Assessment and training

  • The activity of the board and its committees, and of their individual members, must  be assessed every year.
  • The board must dedicate the resources required for the directors to receive periodic training sessions.

Conflicts of interest

  • The board must establish a written policy to manage potential conflicts of interest with respect to directors. This must include: circumstances that could generate a conflict of interest; procedures to report on these; persons or bodies responsible for managing them; and the consequences of any breach of this policy.

2. Senior management

Appointment and incompatibilities

  • The appointment of the CEO will require approval from the Central Bank of Malaysia.
  • The CEO may not be a member of the senior management or any significant shareholder in the institution.

Succession plan

  • The institution will formulate a clear, transparent succession plan for all members of the senior management, and should review it every year.

Annual assessment

  • The performance of each member of the senior management will be assessed every year.

3. Transparency

Information on corporate governance

  • The institution must report on its corporate governance practices and procedures, as described in Appendix 4.
  • The information will be published in a simple, clear and disciplined manner:
    • It will be given to the directors before the General Meeting is held;
    • It will be published on the Institution’s website;
    • Listed companies will publish it in their mandatory annual reports.

The paper contains a chapter on institutions’ responsibility to provide effective supervision of their subsidiaries.

In addition, there will be a transition period for institutions to implement the standards contained in the paper, most specifically with respect to the number and classification of the directors on their boards.

Finally, it incorporates the following appendices:

    • Appendix 1: Responsibilities of the board support committees
    • Appendix 2: List of guidelines and circulars replaced by the paper
    • Appendix 3: Procedure for appointment of directors and senior managers
    • Appendix 4: Publication of information on corporate governance

Meanwhile, the Consultation Paper on Shareholders Suitability, which substitutes an earlier version published in October 2014 is also applicable to licenced financial institutions.
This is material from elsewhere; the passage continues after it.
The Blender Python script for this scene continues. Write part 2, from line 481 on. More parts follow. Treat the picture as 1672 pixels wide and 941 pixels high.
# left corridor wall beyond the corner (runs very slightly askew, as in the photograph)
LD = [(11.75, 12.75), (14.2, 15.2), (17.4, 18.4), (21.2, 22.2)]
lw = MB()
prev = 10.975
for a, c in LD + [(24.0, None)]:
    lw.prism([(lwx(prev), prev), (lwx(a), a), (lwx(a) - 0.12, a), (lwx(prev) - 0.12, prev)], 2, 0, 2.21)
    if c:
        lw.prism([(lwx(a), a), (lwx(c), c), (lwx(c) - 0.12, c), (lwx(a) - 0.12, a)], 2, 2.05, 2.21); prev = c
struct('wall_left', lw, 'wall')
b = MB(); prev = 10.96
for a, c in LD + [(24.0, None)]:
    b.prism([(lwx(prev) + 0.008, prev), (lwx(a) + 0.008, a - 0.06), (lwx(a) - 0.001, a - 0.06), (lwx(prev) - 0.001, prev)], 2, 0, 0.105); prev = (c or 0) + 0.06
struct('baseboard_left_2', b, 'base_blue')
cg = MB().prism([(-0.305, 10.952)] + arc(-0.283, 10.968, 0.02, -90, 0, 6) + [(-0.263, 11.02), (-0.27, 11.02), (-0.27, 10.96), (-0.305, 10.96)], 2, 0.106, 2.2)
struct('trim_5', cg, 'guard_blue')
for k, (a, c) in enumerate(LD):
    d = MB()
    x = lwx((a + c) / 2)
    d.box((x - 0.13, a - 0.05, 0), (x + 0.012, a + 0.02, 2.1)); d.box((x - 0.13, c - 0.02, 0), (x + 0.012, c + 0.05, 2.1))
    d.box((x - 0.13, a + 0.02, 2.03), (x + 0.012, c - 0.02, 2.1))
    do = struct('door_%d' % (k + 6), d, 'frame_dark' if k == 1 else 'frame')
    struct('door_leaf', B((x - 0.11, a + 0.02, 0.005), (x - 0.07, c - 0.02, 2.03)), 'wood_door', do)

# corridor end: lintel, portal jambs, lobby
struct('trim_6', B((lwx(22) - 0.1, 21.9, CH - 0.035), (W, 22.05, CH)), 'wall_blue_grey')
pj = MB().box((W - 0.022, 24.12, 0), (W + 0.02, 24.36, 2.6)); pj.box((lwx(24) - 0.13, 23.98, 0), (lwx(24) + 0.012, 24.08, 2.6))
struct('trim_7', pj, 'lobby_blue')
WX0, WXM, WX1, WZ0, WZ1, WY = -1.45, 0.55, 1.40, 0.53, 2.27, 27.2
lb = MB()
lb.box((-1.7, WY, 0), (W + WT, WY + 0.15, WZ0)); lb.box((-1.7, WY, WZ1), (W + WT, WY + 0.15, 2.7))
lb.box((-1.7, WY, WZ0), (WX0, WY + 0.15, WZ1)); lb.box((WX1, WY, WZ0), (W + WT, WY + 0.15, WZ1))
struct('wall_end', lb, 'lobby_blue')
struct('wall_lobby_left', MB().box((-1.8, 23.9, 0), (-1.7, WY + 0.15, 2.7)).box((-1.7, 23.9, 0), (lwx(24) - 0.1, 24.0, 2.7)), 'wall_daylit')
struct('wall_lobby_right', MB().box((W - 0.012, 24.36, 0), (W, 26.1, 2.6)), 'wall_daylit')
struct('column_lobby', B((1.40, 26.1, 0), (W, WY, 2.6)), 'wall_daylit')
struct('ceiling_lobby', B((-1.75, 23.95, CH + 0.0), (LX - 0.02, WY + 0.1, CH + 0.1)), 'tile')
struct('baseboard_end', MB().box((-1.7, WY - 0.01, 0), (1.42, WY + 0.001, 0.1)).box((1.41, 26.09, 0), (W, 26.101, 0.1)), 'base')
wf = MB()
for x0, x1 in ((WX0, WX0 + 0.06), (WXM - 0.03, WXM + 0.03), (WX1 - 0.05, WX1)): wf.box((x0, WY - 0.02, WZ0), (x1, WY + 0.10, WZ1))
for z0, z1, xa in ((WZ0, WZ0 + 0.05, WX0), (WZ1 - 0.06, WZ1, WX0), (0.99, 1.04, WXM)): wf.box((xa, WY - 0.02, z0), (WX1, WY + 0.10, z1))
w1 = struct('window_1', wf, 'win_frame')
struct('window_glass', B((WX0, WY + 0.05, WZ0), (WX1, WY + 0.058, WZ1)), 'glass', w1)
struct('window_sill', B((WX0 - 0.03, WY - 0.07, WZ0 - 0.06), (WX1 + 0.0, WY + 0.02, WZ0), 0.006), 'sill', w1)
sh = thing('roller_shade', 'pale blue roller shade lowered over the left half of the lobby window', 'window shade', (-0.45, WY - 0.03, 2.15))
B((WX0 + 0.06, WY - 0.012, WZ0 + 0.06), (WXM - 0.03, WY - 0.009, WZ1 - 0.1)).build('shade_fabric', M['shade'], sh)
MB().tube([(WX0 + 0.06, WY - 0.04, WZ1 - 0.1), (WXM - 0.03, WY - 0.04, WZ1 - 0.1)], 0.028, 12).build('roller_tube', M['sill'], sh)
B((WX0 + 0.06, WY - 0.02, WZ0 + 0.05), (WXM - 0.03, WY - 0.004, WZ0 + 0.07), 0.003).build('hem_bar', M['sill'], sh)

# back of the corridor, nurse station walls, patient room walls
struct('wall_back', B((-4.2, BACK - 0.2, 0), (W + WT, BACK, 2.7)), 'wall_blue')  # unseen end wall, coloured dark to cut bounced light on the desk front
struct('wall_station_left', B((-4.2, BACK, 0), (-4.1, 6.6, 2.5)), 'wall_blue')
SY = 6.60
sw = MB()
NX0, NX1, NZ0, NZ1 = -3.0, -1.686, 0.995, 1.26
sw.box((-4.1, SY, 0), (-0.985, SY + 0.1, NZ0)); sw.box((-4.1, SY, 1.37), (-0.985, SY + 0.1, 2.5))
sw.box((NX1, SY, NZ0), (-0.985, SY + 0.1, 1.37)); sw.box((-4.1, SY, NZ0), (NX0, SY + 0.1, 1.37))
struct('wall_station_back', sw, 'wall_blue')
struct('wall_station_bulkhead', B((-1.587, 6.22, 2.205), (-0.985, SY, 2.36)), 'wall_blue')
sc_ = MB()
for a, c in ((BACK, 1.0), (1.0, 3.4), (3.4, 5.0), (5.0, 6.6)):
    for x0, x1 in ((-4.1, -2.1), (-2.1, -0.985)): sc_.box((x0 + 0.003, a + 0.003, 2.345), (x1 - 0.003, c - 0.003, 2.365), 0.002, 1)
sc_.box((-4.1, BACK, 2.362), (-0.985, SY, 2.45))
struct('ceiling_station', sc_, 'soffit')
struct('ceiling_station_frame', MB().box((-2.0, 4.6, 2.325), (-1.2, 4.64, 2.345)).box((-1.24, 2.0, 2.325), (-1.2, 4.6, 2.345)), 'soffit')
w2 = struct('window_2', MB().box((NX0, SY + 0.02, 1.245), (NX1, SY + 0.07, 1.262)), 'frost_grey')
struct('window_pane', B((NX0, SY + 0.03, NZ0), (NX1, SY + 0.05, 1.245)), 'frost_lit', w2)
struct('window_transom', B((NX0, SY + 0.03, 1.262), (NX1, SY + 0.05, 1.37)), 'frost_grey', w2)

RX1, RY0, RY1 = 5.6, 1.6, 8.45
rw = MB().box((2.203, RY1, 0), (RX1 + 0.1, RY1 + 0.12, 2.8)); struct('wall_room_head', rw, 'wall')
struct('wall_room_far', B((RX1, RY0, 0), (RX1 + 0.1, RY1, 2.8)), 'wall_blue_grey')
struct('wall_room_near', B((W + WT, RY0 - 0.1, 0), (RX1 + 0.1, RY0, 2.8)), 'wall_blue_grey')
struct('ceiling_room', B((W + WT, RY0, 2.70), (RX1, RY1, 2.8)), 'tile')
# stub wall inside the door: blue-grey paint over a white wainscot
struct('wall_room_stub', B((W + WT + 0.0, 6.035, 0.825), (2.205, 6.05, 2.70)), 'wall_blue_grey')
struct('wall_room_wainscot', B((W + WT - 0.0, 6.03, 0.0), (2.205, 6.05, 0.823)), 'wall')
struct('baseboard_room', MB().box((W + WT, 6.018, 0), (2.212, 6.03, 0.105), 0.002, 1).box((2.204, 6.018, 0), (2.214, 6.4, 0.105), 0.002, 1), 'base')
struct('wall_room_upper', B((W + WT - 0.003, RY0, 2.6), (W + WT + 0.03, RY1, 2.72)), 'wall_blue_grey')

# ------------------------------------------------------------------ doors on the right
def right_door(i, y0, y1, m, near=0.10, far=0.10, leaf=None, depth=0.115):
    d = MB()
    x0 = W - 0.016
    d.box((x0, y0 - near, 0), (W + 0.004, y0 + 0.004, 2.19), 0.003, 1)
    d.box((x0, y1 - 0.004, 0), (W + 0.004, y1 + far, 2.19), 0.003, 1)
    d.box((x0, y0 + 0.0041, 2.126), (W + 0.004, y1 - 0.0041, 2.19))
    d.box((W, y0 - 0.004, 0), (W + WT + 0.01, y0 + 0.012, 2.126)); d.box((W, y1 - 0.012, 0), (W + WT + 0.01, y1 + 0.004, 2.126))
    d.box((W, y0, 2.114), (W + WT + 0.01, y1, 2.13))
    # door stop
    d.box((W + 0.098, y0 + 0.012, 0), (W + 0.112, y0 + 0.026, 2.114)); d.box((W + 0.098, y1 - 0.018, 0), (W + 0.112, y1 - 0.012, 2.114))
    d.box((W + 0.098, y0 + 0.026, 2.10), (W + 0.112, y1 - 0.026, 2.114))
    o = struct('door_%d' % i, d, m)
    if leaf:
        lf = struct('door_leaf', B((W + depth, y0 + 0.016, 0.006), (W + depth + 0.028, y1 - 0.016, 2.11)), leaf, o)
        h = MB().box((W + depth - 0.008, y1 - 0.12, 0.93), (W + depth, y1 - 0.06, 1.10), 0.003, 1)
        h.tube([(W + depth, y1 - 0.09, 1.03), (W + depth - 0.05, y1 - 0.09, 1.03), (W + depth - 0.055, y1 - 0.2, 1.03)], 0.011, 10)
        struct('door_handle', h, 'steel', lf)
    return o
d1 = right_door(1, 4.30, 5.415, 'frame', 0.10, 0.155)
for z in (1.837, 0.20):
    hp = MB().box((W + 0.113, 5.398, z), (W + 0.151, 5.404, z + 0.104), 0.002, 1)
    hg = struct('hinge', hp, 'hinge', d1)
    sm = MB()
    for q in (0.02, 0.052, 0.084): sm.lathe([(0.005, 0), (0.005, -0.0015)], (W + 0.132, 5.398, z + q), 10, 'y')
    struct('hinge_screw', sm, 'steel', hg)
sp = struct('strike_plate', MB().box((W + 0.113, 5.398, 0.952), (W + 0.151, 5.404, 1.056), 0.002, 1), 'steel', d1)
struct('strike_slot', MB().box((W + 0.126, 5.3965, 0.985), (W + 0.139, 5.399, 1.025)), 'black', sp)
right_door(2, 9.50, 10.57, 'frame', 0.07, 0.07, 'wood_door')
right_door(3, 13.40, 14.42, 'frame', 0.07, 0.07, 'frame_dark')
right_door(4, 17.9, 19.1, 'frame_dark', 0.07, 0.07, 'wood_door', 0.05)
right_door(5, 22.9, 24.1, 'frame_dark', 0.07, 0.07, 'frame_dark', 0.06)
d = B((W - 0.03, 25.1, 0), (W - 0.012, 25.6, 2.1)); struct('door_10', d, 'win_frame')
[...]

It establishes requirements with which shareholders of these institutions must comply:

  1. Maintain honesty, integrity and reputation. Shareholders may not act in any manner that prejudices or could prejudice their repute or that of the institution.
  2. Exercise of influence.
    • Shareholders must act in line with standards of good governance in exercising their rights.
    • Significant shareholders in the institution may not exercise their position of influence in such a manner that it could prejudice the institution’s security and solvency.
  3. Financial security. Shareholders must have adequate control of their financial risks and maintain a sound financial position, such that this can serve as an additional source of funding in the event of the institution requiring further capital.